Female voices in rock music used to leave me a little cold. On her good days, Ann Wilson would get me moving, but most of the time the voices just missed some mark I could never really put my finger on. From Pat Benatar to Lita Ford to Stevie Nicks… it was like when I was ready for a zig, they always zagged. Exceptions existed, of course: Tina Turner is the greatest metal singer to never sing metal; Joan Jett is as tough and surly as Phil Lynott or Bon Scott. But for the most part, I just never got what I needed from female voices. At least in rock music.
But there is always this nagging piece of a 16-year-old in me that makes my reaction to female voices raise up pointless defensive derision. Sanhedrin has a female vocalist, Erica Stoltz, and she sings in a traditional heavy metal style—clean, slightly operatic, slightly drunken brawler.
My immediate reaction to her voice was the stupid 16-year-old. But as is almost always the case, I mentally sent his surly hormonal ass to his metaphorical room and listened as an adult. And I have to tell you, Stoltz is fucking great. She hits all the sweets spots necessary to get me over the clean female vocal hump. She has range and a decent conservatism of her own vibrato and gravitas. I would call her voice very much akin to Bruce Dickinson’s, both in how she punctuates and how she carries the notes.
The music she sings upon is trad metal in the traddest sense of the word. It is that just-the-other-side-of-1983 style: lots of mid paces, gallopings, and the occasional quieter moments you used to find in post NWOBHM bands of that era. And lots, and I mean LOTS of tasty riffing, clear as a bell by way of guitarist Jeremy Sosville, whose setup has a “Swords and Tequila” sound that satisfies even when weighed against the overdriven glory of modern guitar production. With Erica taking on bass duties, drummer Nathan Honor rounds out the band, and his style is snare-heavy, but not in the rolling sense and more in “the accent of the off-beat” sense. Very cool.
Add those vocals to this, and you have a recipe for throwback metal greatness. From the anthemic pounding “Meditation (All My Gods Are Dead)” to the subtler, somewhat Queensrychian “The Poisoner” to the straight forward Motörhead-ish rocker “For the Wicked”, the band plays it like they were right there in the heyday of arena metal.
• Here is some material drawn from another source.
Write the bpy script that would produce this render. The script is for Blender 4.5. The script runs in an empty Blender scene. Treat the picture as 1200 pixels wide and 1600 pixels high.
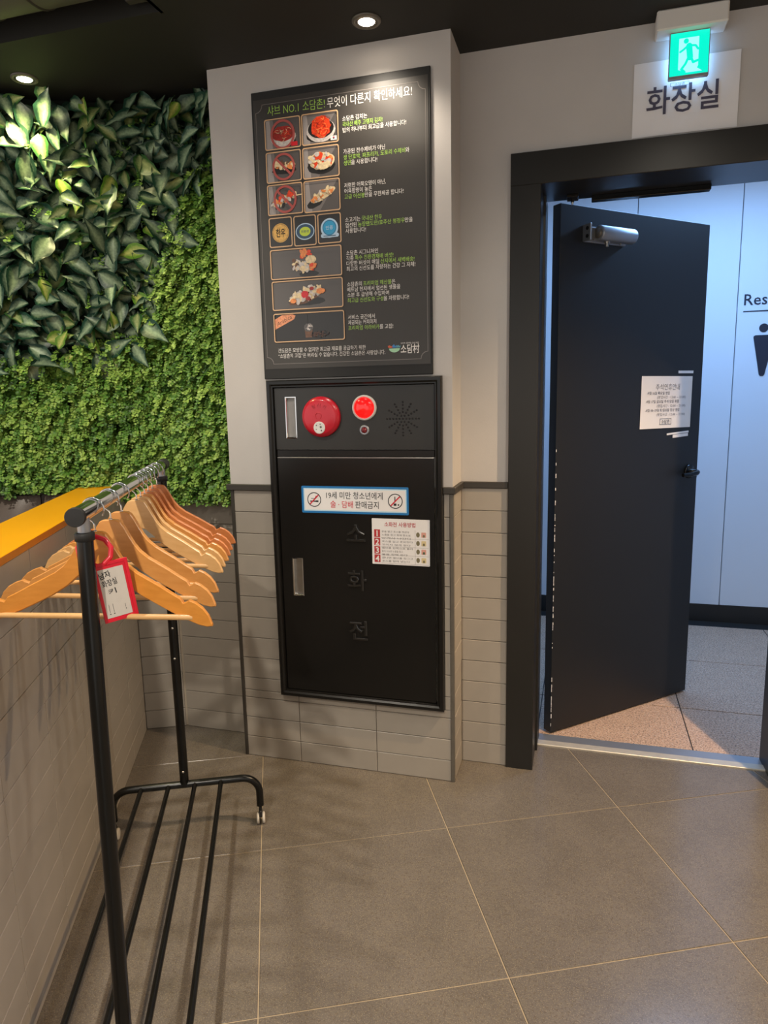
import bpy, math, random
import numpy as np
from mathutils import Matrix, Vector

# ------------------------------------------------------------------ camera, world, exposure
SC = bpy.context.scene
COL = SC.collection
CAMZ = 1.3959
PITCH, ROLL = 0.16552, -0.02148
cp, sp, cr, sr = math.cos(PITCH), math.sin(PITCH), math.cos(ROLL), math.sin(ROLL)
F = Vector((0, cp, -sp)); U0 = Vector((0, sp, cp)); R0 = Vector((1, 0, 0))
R1 = cr * R0 + sr * U0
U1 = -sr * R0 + cr * U0
cd = bpy.data.cameras.new('camera'); cam = bpy.data.objects.new('camera', cd); COL.objects.link(cam)
cam.matrix_world = Matrix(((R1.x, U1.x, -F.x, 0), (R1.y, U1.y, -F.y, 0), (R1.z, U1.z, -F.z, CAMZ), (0, 0, 0, 1)))
cd.sensor_fit = 'VERTICAL'; cd.sensor_height = 24.0; cd.lens = 1072.7 / 1600 * 24.0
cd.clip_start = 0.02; cd.clip_end = 60
SC.camera = cam
wd = bpy.data.worlds.new('world'); SC.world = wd; wd.use_nodes = True
bg = wd.node_tree.nodes['Background']
bg.inputs[0].default_value = (1.0, 0.97, 0.93, 1); bg.inputs[1].default_value = 1.08
SC.view_settings.view_transform = 'Standard'; SC.view_settings.look = 'None'
SC.view_settings.gamma = 1.0; SC.view_settings.use_curve_mapping = False
SC.view_settings.exposure = 0.0
P_DOWN = 24.0      # watts of the room's recessed downlights
P_REST = 33.0      # watts of the added panel standing in for daylight behind the door

# ------------------------------------------------------------------ frames
ang = math.radians(-16.2)
def frame(ox, oy, a):
    return Matrix.Translation((ox, oy, 0)) @ Matrix.Rotation(a, 4, 'Z')
PF = frame(-0.571, 2.553, ang)                 # pillar / door wall: x along the wall, y into it
TF = frame(-0.40832, 1.95455, 0.15873)         # floor tile grid, partition, clothes rack
def p2w(s, v, z=0): return PF @ Vector((s, v, z))
def t2w(a, b, z=0): return TF @ Vector((a, b, z))
def w2p(w): return PF.inverted() @ Vector(w)
CEIL = 2.506
WV = 0.167                                     # depth of the walls behind the pillar face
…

But where the band lets us down is in the recording. The sound of this record makes me think of a very well-produced demo with a lot of single-take performances and not a lot of backing tracks for rhythm guitars. It sounds like the vocals have had a few echo effects added, but otherwise the sound is of a rental space and a four-track. Now and then Sosville’s guitars get some massive double tracking, but generally the sound is strangely empty.
…which may be the intention. My death-metal-addled brain may be looking for wall of guitar and finding designed empty space. Fair enough. But it does create the occasional moment where the band sounds out of sync. Just here and there, not consistently, which makes me wonder whether they are just a little off—which I doubt as the band otherwise sounds like a gig-forged trio—or whether the production style does them a disservice?
Whichever it is, the simplicity and joy the band wrings from their songs all but negates the defects. As for my pathetic misogynistic reluctance to give a lady singer a break—hey, I am still growing. And Stoltz’ voice puts a shotgun to my back and tells me to get my old ass moving.
So, if you will excuse me, I got to move.